OPEC May Not Have Timing Right with Cuts

OPEC's decision to cut back oil supply makes some sense given the drop in demand expected this spring, but may be mistimed an official with the International Energy Agency said Tuesday.

Commercial petroleum inventories are still low, and the Organization of Petroleum Exporting Countries' plan to lower its output ceiling beginning April 1 may tighten markets into the high-demand summer driving season, which is a concern, said William C. Ramsay, deputy executive director at the IEA, the energy watchdog for the Organization for Economic Cooperation and Development.

"It's a matter of timing," Ramsay said. "We're not necessarily convinced that stocks are all right. They are still low."

"It seems that it will go into the driving season," he said.

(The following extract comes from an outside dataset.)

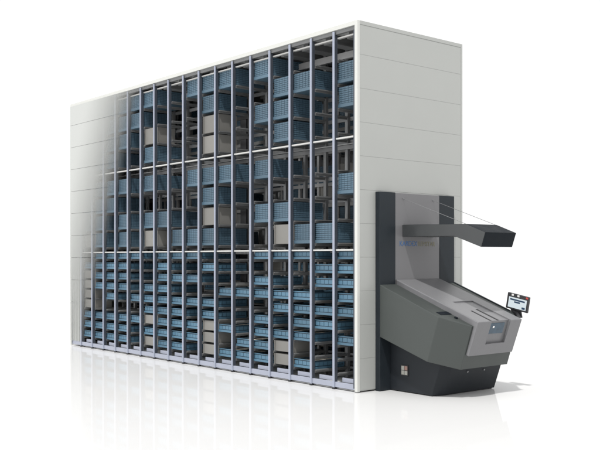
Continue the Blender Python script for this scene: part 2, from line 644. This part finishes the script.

The IEA has previously criticized OPEC for keeping the market too tight in its effort to defend higher prices. The U.S. Department of Energy said Tuesday OPEC should keep in mind the implications for U.S. economic growth when making its production decisions.

OPEC ministers surprised markets for a second time in six months Tuesday, announcing a plan to slash supplies by 9% in an effort to support prices at high levels when winter demand ebbs and compensate for the erosion of their revenues by a weakening dollar.

The two-part decision involves an immediate commitment to cut back 1.5 million barrels a day in quota cheating and then a 1 million barrel a day cut to quotas beginning April 1. Analysts estimate the 11-member group, which produces a third of the world's oil, is pumping some 28 million barrels a day.

The IEA expects demand for OPEC oil to drop about 10% in the second quarter to 23.3 million barrels a day - about 4.7 million barrels a day below the group's estimated current output.

The move wasn't irresponsible, but an effort by the group to cope with the expected drop in demand, Ramsay said.

"We more or less expected the first part," he said, referring to OPEC's plan to tighten compliance with quotas.